Often I think of the drawings of those children who attempt to capture the world around them tracing the confines of their limited experience. I prefer children's drawings because they are marked by immediacy, spontaneity, and are devoid of technical and stylistic concerns that, in my view, deprive art of its communicative essence with its spirit lost.. It is my theory that spots of a single solid colour without nuances lends breath and vibrancy to the canvas.
In all my paintings, big or small, I work with lightning speed convinced that my hand is faster than my mind. For me a work of Art begins and ends in a moment, in a furious continuous stroke of the brush. Rethinking a painting in progress is not an artistic endeavour and the "final touch" is almost always an absurd flourish as if the traces of the artist on the canvas could actually be legitimised by it. I do not sign my paintings. I've done it a few times perhaps at the beginning of my career, but my feeling for many years has been that even a signature would disrupt a direct relationship between my work and the observer.
I never prefigure to paint either horizontally or vertically or determine the top or bottom of a canvas. I imagine, I fly, I explore interspaces, I wear immensity immersed in my essential conjectures of a continuously evolving context with an unstoppable dynamism that counters the laziness and complacency of our times.
I do not seek refuge in anything, or anyone, convinced as I am that the artistic experience represents the fulfilment of one's character. I approach Art head on and I feel at ease being overcome by lines, circles, ovals, ellipses and by the tridimensional aspect of a work that narrates nature: the sky and the sea, the flourishing land and the desert. I see and navigate rivers and oceans on the wings of my imagination, beyond logic, outside of any scheme that can be treated in any theoretical consideration of man's artistic endeavour.
Art is accomplished day by day, moment by moment holding one's breath. Schemes are good for the fools and the lazy, for those who lacking character seek refuge in conventional formulae established by others. The true artist is one who overcomes limits and limitations because what he perceives as reality is not satisfactory and does render justice to the beauty and complexity of the world. The true artist does not pretend to portray an intrinsically universal concept of beauty such as the one promoted by the media because there is nothing more ephemeral than that. Everything is beautiful and nothing is. Beauty has no standard measurements nor a single standard of evaluation. Beauty is only a passing dream.

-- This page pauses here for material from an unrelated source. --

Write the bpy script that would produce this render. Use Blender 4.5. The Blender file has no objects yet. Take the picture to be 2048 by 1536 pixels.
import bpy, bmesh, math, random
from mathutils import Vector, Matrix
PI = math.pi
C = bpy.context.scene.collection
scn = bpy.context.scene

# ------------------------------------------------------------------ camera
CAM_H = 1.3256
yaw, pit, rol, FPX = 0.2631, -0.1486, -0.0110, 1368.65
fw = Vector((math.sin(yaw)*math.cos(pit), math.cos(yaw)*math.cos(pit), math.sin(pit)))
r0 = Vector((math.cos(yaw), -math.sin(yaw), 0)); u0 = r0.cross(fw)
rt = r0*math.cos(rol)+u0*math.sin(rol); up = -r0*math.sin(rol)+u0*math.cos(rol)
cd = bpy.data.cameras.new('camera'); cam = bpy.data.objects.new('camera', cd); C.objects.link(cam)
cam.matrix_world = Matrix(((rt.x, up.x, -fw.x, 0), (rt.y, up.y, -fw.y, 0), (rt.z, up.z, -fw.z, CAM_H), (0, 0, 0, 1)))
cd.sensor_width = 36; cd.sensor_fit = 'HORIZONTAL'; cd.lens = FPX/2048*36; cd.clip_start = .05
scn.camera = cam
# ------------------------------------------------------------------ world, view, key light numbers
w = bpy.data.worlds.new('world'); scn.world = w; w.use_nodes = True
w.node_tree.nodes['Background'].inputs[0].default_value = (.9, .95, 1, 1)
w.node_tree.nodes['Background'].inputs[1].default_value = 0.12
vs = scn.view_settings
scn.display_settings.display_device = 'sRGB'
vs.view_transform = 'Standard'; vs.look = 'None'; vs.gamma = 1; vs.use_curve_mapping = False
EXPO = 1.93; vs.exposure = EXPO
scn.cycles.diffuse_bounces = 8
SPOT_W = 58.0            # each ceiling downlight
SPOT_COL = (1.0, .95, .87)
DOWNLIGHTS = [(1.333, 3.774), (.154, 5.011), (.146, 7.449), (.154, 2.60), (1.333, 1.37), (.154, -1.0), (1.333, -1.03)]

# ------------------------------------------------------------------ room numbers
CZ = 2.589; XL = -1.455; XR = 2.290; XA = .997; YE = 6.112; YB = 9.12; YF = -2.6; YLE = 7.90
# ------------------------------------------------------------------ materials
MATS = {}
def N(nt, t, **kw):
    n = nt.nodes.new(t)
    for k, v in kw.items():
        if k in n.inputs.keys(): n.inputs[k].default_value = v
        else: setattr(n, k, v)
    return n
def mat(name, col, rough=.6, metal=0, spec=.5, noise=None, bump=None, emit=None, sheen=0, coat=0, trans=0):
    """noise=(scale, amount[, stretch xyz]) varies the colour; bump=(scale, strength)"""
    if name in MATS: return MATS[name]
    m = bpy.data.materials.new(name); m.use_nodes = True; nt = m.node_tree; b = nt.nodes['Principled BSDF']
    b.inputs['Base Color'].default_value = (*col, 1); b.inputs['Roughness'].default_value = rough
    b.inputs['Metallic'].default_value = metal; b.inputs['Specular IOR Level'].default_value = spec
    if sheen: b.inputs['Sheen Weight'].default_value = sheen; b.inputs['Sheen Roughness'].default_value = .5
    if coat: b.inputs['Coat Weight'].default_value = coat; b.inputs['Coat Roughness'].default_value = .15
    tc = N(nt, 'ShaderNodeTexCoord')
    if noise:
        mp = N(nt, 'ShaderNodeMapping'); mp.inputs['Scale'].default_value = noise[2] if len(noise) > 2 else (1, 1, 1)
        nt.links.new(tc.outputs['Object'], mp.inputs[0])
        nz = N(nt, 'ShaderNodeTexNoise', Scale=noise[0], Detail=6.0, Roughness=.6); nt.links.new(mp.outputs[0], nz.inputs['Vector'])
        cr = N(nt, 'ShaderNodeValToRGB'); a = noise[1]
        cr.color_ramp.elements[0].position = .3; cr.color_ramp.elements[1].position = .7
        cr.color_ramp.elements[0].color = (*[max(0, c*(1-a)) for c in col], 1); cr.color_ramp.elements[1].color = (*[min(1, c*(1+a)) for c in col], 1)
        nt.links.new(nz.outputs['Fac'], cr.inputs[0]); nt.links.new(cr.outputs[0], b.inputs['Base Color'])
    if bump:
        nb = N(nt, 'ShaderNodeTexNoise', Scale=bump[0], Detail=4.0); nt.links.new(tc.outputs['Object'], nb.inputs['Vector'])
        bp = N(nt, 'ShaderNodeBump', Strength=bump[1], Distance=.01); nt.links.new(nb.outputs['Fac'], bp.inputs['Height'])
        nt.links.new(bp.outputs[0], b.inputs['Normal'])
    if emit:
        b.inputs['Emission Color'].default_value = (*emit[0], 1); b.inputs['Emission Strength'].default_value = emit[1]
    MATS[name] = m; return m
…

My works can only represent my endeavour because what gives meaning to them is the observer who perhaps sees in them a reflection of himself. It would please me if viewing my works would induce some thinking because, it seems to me we live in a complacent world in which everything is standardised, ready-made and wrapped in a convenient morality. At times it seems that, in assessing art, we have gone back to the notion of the so-called common sense of decency that applies to all while for the artist the only sense of decency remains a personal coherence and the consciousness of being a free and thinking agent. Art is everything and nothing. Art is a flight. Often of the soul. Certainly, mine.